* START RECORDS SHOWN *
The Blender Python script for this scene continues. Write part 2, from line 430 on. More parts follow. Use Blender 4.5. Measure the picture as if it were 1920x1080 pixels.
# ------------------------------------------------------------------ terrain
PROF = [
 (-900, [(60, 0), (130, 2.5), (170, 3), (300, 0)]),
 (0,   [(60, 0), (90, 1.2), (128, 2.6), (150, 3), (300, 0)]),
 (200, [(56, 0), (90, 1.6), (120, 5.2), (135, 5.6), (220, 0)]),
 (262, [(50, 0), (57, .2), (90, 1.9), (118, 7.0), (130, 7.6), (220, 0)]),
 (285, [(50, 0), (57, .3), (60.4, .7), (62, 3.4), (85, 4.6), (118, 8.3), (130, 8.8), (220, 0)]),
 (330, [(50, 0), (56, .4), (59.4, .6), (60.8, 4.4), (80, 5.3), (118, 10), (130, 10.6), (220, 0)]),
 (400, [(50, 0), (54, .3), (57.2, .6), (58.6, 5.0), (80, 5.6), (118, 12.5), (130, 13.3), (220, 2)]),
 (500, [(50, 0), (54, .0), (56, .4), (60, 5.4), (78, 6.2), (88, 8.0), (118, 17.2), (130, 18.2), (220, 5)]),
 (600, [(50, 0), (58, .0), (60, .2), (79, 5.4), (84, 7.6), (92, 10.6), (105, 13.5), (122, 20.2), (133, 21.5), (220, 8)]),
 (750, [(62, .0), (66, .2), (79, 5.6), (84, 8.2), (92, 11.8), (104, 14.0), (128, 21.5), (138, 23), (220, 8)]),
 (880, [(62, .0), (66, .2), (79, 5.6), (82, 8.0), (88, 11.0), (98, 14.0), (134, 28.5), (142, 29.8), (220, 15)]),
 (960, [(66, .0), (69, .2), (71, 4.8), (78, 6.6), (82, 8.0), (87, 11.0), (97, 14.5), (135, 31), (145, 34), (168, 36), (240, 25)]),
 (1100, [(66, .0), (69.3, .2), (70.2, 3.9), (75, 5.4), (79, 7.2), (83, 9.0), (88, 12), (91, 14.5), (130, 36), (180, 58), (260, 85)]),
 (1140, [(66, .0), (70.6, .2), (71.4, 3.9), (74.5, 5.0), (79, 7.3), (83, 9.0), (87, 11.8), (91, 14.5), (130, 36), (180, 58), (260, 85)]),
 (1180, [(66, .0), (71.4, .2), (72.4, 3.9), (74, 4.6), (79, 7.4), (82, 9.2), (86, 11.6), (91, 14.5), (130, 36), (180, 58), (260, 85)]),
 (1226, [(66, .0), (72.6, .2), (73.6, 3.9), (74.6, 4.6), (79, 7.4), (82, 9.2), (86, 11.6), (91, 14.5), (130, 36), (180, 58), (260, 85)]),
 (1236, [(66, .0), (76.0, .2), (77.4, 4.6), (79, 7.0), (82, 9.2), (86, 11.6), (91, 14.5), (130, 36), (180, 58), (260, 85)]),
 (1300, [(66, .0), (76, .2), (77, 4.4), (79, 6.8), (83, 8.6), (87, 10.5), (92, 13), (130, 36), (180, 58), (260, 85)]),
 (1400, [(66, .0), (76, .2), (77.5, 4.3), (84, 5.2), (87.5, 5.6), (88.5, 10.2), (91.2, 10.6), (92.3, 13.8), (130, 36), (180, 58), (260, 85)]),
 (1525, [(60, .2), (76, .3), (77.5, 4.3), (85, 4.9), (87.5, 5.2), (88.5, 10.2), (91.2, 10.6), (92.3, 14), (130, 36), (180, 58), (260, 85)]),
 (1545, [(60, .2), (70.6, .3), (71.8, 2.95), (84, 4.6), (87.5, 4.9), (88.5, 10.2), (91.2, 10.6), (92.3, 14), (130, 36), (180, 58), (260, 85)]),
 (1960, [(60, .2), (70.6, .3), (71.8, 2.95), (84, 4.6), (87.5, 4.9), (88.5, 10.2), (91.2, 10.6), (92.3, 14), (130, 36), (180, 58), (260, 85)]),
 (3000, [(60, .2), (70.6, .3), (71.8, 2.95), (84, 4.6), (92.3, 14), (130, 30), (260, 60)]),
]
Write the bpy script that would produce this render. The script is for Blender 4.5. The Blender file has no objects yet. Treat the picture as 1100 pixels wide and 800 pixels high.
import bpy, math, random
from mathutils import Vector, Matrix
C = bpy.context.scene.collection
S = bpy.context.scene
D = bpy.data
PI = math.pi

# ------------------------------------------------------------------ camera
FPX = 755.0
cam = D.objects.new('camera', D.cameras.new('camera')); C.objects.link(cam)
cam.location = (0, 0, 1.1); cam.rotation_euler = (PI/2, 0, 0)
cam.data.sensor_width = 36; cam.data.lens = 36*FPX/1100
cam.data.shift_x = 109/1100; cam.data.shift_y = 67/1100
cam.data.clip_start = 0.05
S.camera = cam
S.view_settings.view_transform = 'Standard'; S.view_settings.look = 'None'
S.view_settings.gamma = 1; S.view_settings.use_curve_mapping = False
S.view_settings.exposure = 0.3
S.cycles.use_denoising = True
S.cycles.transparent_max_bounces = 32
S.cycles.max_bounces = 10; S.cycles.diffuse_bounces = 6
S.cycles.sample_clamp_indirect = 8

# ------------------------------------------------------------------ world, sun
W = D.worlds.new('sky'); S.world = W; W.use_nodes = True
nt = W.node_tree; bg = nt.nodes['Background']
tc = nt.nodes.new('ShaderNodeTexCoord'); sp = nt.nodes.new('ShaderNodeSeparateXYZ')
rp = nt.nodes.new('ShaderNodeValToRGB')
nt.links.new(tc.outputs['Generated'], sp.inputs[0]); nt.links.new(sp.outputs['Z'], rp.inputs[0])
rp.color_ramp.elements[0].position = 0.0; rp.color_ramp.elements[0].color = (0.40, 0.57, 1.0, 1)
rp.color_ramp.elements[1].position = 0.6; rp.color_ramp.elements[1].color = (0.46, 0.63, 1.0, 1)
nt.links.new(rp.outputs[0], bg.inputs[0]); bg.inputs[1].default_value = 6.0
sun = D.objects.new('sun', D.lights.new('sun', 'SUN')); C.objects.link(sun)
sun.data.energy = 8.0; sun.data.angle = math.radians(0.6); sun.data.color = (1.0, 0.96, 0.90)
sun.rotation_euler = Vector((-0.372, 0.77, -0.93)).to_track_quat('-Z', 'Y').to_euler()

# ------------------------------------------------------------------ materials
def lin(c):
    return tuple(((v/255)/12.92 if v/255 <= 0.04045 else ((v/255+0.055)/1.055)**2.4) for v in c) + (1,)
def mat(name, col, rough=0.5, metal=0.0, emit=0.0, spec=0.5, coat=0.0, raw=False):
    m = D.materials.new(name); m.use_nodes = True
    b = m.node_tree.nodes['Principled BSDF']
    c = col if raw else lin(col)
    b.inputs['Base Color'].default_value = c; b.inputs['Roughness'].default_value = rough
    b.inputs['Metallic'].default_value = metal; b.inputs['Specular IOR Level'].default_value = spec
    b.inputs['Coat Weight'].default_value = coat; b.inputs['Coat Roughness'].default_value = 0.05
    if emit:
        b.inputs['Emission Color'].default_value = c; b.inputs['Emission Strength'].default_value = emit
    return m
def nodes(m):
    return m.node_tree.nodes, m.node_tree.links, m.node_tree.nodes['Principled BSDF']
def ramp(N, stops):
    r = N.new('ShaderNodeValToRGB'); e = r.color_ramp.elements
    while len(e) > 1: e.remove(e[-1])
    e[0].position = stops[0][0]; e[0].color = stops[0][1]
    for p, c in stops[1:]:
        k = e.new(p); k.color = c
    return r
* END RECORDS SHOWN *
## DESCRIPTION OF THE TASK
Transcribe the material above in its entirety. Match it exactly.

## SOLVED EXERCISE
The Blender Python script for this scene continues. Write part 2, from line 430 on. More parts follow. Use Blender 4.5. Measure the picture as if it were 1920x1080 pixels.
# ------------------------------------------------------------------ terrain
PROF = [
 (-900, [(60, 0), (130, 2.5), (170, 3), (300, 0)]),
 (0,   [(60, 0), (90, 1.2), (128, 2.6), (150, 3), (300, 0)]),
 (200, [(56, 0), (90, 1.6), (120, 5.2), (135, 5.6), (220, 0)]),
 (262, [(50, 0), (57, .2), (90, 1.9), (118, 7.0), (130, 7.6), (220, 0)]),
 (285, [(50, 0), (57, .3), (60.4, .7), (62, 3.4), (85, 4.6), (118, 8.3), (130, 8.8), (220, 0)]),
 (330, [(50, 0), (56, .4), (59.4, .6), (60.8, 4.4), (80, 5.3), (118, 10), (130, 10.6), (220, 0)]),
 (400, [(50, 0), (54, .3), (57.2, .6), (58.6, 5.0), (80, 5.6), (118, 12.5), (130, 13.3), (220, 2)]),
 (500, [(50, 0), (54, .0), (56, .4), (60, 5.4), (78, 6.2), (88, 8.0), (118, 17.2), (130, 18.2), (220, 5)]),
 (600, [(50, 0), (58, .0), (60, .2), (79, 5.4), (84, 7.6), (92, 10.6), (105, 13.5), (122, 20.2), (133, 21.5), (220, 8)]),
 (750, [(62, .0), (66, .2), (79, 5.6), (84, 8.2), (92, 11.8), (104, 14.0), (128, 21.5), (138, 23), (220, 8)]),
 (880, [(62, .0), (66, .2), (79, 5.6), (82, 8.0), (88, 11.0), (98, 14.0), (134, 28.5), (142, 29.8), (220, 15)]),
 (960, [(66, .0), (69, .2), (71, 4.8), (78, 6.6), (82, 8.0), (87, 11.0), (97, 14.5), (135, 31), (145, 34), (168, 36), (240, 25)]),
 (1100, [(66, .0), (69.3, .2), (70.2, 3.9), (75, 5.4), (79, 7.2), (83, 9.0), (88, 12), (91, 14.5), (130, 36), (180, 58), (260, 85)]),
 (1140, [(66, .0), (70.6, .2), (71.4, 3.9), (74.5, 5.0), (79, 7.3), (83, 9.0), (87, 11.8), (91, 14.5), (130, 36), (180, 58), (260, 85)]),
 (1180, [(66, .0), (71.4, .2), (72.4, 3.9), (74, 4.6), (79, 7.4), (82, 9.2), (86, 11.6), (91, 14.5), (130, 36), (180, 58), (260, 85)]),
 (1226, [(66, .0), (72.6, .2), (73.6, 3.9), (74.6, 4.6), (79, 7.4), (82, 9.2), (86, 11.6), (91, 14.5), (130, 36), (180, 58), (260, 85)]),
 (1236, [(66, .0), (76.0, .2), (77.4, 4.6), (79, 7.0), (82, 9.2), (86, 11.6), (91, 14.5), (130, 36), (180, 58), (260, 85)]),
 (1300, [(66, .0), (76, .2), (77, 4.4), (79, 6.8), (83, 8.6), (87, 10.5), (92, 13), (130, 36), (180, 58), (260, 85)]),
 (1400, [(66, .0), (76, .2), (77.5, 4.3), (84, 5.2), (87.5, 5.6), (88.5, 10.2), (91.2, 10.6), (92.3, 13.8), (130, 36), (180, 58), (260, 85)]),
 (1525, [(60, .2), (76, .3), (77.5, 4.3), (85, 4.9), (87.5, 5.2), (88.5, 10.2), (91.2, 10.6), (92.3, 14), (130, 36), (180, 58), (260, 85)]),
 (1545, [(60, .2), (70.6, .3), (71.8, 2.95), (84, 4.6), (87.5, 4.9), (88.5, 10.2), (91.2, 10.6), (92.3, 14), (130, 36), (180, 58), (260, 85)]),
 (1960, [(60, .2), (70.6, .3), (71.8, 2.95), (84, 4.6), (87.5, 4.9), (88.5, 10.2), (91.2, 10.6), (92.3, 14), (130, 36), (180, 58), (260, 85)]),
 (3000, [(60, .2), (70.6, .3), (71.8, 2.95), (84, 4.6), (92.3, 14), (130, 30), (260, 60)]),
]
Write the bpy script that would produce this render. The script is for Blender 4.5. The Blender file has no objects yet. Treat the picture as 1100 pixels wide and 800 pixels high.
import bpy, math, random
from mathutils import Vector, Matrix
C = bpy.context.scene.collection
S = bpy.context.scene
D = bpy.data
PI = math.pi

# ------------------------------------------------------------------ camera
FPX = 755.0
cam = D.objects.new('camera', D.cameras.new('camera')); C.objects.link(cam)
cam.location = (0, 0, 1.1); cam.rotation_euler = (PI/2, 0, 0)
cam.data.sensor_width = 36; cam.data.lens = 36*FPX/1100
cam.data.shift_x = 109/1100; cam.data.shift_y = 67/1100
cam.data.clip_start = 0.05
S.camera = cam
S.view_settings.view_transform = 'Standard'; S.view_settings.look = 'None'
S.view_settings.gamma = 1; S.view_settings.use_curve_mapping = False
S.view_settings.exposure = 0.3
S.cycles.use_denoising = True
S.cycles.transparent_max_bounces = 32
S.cycles.max_bounces = 10; S.cycles.diffuse_bounces = 6
S.cycles.sample_clamp_indirect = 8

# ------------------------------------------------------------------ world, sun
W = D.worlds.new('sky'); S.world = W; W.use_nodes = True
nt = W.node_tree; bg = nt.nodes['Background']
tc = nt.nodes.new('ShaderNodeTexCoord'); sp = nt.nodes.new('ShaderNodeSeparateXYZ')
rp = nt.nodes.new('ShaderNodeValToRGB')
nt.links.new(tc.outputs['Generated'], sp.inputs[0]); nt.links.new(sp.outputs['Z'], rp.inputs[0])
rp.color_ramp.elements[0].position = 0.0; rp.color_ramp.elements[0].color = (0.40, 0.57, 1.0, 1)
rp.color_ramp.elements[1].position = 0.6; rp.color_ramp.elements[1].color = (0.46, 0.63, 1.0, 1)
nt.links.new(rp.outputs[0], bg.inputs[0]); bg.inputs[1].default_value = 6.0
sun = D.objects.new('sun', D.lights.new('sun', 'SUN')); C.objects.link(sun)
sun.data.energy = 8.0; sun.data.angle = math.radians(0.6); sun.data.color = (1.0, 0.96, 0.90)
sun.rotation_euler = Vector((-0.372, 0.77, -0.93)).to_track_quat('-Z', 'Y').to_euler()

# ------------------------------------------------------------------ materials
def lin(c):
    return tuple(((v/255)/12.92 if v/255 <= 0.04045 else ((v/255+0.055)/1.055)**2.4) for v in c) + (1,)
def mat(name, col, rough=0.5, metal=0.0, emit=0.0, spec=0.5, coat=0.0, raw=False):
    m = D.materials.new(name); m.use_nodes = True
    b = m.node_tree.nodes['Principled BSDF']
    c = col if raw else lin(col)
    b.inputs['Base Color'].default_value = c; b.inputs['Roughness'].default_value = rough
    b.inputs['Metallic'].default_value = metal; b.inputs['Specular IOR Level'].default_value = spec
    b.inputs['Coat Weight'].default_value = coat; b.inputs['Coat Roughness'].default_value = 0.05
    if emit:
        b.inputs['Emission Color'].default_value = c; b.inputs['Emission Strength'].default_value = emit
    return m
def nodes(m):
    return m.node_tree.nodes, m.node_tree.links, m.node_tree.nodes['Principled BSDF']
def ramp(N, stops):
    r = N.new('ShaderNodeValToRGB'); e = r.color_ramp.elements
    while len(e) > 1: e.remove(e[-1])
    e[0].position = stops[0][0]; e[0].color = stops[0][1]
    for p, c in stops[1:]:
        k = e.new(p); k.color = c
    return r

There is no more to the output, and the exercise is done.